We can notice a common theme in all the topics discussed so far. Users play a key role as they not only consume the services of these platforms, but also produce data. This is the concept of prosumption. The most obvious way users do so is by creating their digital identities and participating in the network of daters. The means in which we participate in the network include not just the creation of a profile but also ‘liking’ potential matches, sending messages, etc. The network can sustain itself in this seemingly laissez-faire manner only because of users’ production on these networks.
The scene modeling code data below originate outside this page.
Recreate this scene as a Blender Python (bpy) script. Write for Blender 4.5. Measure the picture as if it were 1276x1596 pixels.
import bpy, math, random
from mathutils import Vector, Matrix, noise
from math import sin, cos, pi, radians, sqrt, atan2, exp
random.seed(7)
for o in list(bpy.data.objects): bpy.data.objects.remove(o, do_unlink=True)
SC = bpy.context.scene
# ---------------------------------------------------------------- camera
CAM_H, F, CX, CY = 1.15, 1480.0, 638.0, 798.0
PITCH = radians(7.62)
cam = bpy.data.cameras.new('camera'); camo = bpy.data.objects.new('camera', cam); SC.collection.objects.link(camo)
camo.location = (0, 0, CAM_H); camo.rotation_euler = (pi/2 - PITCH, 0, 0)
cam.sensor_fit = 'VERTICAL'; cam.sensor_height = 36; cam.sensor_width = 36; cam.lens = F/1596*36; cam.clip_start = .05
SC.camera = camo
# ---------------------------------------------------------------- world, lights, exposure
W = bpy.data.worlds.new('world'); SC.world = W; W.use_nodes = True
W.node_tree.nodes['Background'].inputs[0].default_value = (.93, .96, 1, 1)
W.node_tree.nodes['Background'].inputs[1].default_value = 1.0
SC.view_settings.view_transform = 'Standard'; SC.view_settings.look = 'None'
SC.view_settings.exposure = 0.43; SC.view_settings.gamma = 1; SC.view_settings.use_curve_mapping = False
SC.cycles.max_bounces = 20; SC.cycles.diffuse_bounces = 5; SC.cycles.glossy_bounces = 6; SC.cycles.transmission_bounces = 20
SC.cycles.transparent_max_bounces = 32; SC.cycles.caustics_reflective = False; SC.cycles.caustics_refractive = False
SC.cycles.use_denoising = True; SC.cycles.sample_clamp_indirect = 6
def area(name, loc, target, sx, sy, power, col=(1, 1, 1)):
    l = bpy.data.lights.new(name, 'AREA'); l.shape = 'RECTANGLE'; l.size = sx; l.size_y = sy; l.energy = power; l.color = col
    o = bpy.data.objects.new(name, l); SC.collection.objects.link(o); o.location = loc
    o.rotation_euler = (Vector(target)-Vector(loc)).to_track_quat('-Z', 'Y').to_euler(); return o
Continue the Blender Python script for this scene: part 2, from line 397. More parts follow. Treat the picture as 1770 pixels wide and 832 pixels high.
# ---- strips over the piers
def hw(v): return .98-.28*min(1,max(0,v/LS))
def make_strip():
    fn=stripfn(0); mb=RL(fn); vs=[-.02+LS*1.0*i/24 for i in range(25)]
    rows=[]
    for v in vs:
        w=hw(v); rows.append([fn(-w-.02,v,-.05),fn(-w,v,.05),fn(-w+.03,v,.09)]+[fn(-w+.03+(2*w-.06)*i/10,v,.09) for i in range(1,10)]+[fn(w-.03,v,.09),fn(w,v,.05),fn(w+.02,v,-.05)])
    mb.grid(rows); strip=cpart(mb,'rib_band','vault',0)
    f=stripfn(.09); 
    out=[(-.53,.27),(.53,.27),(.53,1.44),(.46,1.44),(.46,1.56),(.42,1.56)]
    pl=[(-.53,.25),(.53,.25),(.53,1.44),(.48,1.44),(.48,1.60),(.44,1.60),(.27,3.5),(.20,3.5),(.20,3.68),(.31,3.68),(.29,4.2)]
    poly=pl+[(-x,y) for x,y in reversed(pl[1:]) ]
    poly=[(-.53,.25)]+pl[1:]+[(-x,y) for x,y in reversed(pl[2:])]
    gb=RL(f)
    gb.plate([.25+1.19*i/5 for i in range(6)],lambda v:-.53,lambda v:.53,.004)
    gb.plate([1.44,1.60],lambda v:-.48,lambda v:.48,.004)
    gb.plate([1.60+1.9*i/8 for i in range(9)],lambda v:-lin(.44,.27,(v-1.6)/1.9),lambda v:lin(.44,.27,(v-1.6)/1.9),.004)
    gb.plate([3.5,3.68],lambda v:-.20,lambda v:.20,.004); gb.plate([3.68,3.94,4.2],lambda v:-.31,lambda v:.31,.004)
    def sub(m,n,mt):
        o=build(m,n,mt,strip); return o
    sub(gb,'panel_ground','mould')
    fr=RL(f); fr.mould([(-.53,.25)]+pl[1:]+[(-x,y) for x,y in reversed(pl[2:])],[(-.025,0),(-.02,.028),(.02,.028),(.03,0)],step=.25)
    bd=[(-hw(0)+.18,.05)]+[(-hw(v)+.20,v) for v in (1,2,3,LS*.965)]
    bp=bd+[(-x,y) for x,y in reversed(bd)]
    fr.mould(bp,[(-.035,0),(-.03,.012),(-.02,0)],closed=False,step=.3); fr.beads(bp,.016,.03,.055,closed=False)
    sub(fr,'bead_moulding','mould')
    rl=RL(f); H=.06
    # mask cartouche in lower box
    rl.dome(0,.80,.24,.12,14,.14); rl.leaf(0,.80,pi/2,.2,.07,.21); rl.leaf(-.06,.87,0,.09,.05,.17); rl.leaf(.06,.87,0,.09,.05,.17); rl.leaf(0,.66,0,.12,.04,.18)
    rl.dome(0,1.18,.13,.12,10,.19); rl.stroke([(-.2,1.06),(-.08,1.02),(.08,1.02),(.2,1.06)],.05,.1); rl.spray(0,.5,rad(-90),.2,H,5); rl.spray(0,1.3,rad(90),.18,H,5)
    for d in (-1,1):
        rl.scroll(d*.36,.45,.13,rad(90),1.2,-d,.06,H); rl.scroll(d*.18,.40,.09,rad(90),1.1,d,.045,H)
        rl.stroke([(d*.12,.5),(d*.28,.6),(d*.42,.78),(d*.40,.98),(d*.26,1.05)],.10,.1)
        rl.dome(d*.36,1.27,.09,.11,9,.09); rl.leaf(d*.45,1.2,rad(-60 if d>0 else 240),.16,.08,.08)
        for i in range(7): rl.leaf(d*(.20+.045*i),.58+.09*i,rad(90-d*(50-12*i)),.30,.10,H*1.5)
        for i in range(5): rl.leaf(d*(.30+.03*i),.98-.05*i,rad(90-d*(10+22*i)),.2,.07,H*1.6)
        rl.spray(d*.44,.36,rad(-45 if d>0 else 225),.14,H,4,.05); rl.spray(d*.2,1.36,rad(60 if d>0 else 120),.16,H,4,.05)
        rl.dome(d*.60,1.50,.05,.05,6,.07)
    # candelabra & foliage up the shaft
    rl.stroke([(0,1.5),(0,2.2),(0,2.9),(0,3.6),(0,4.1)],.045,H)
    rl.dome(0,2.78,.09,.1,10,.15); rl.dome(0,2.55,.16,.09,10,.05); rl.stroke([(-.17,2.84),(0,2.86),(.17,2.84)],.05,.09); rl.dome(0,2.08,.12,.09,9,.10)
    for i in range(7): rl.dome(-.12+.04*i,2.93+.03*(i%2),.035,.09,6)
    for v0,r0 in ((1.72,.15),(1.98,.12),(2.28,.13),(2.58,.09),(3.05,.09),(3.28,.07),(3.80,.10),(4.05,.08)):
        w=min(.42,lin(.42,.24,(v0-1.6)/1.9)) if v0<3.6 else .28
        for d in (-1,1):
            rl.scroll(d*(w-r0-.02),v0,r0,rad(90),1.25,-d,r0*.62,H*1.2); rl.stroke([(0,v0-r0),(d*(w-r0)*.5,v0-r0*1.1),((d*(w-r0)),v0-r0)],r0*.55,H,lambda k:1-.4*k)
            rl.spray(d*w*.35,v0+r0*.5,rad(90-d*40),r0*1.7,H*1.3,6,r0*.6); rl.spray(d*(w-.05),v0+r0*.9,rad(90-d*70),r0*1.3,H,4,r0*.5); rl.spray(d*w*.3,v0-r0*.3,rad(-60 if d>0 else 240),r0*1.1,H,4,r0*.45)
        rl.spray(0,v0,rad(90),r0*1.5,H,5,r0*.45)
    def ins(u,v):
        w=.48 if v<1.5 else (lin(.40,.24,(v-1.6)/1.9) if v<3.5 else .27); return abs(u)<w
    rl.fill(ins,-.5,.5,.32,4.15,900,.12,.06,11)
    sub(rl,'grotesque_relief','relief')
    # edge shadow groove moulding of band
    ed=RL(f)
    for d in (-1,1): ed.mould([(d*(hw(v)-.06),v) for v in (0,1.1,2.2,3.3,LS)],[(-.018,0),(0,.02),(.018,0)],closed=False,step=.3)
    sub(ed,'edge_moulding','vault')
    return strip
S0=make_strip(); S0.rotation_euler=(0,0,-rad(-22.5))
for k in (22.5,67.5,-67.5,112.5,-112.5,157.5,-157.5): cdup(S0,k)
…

An analysis of user data collected also reveals trends which are usually written off by the hype and other forms of discourse by the platforms. One such analysis includes the permeation of gender stereotypes in online dating (discussed earlier). Dating applications such as Bumble, where girls have to send the first message, arise in the market in order to provide an alternative and expose such trends(Krieg, n.d.).

Prosumption also forms the basis of a sharing economy. Our investments (production) on the app dictate our return (in the form of likes, matches, messages). Thus, by merely producing data, users also end up acquiring a sense of capital (dating capital), a sense of emotional ‘rich’ness of sorts. The basis for algorithmic regulation is in user data. Tinder’s algorithm, for example, uses a rich variety of user data to determine a ‘score’ for each user (“Tinder’s Algorithm – How It Determines Who Gets to See Your Profile & What You Can Do About It.” n.d.). Thus, the invisible hand of the free market is, in reality, a deterministic algorithm, making the so called free market not so free after all. These applications also use user data for ‘targeted advertising’(Duportail, n.d.); one of the most important sources of revenue for such ‘free’ applications. This brings back the Marxist notion of alienation from the product of our labour; our data(Comor 2010; Groote, n.d.).


This article aims to dig deeper into the so called Gemeinschaft community(Crossman, n.d.b) created by dating platforms. A human phenomenon which is so vital to our existence has now been commodified and turned into a market which is marred by mistrust. The focus has shifted from romance to accumulating dating capital to gain a perception of richness which in turn results in new forms of gender inequality as well as increased polarisation of even the present gender stereotypes. In a methodological sociological approach, we have seen the deeper implications of online dating and its impact on diverse actors in this digital society.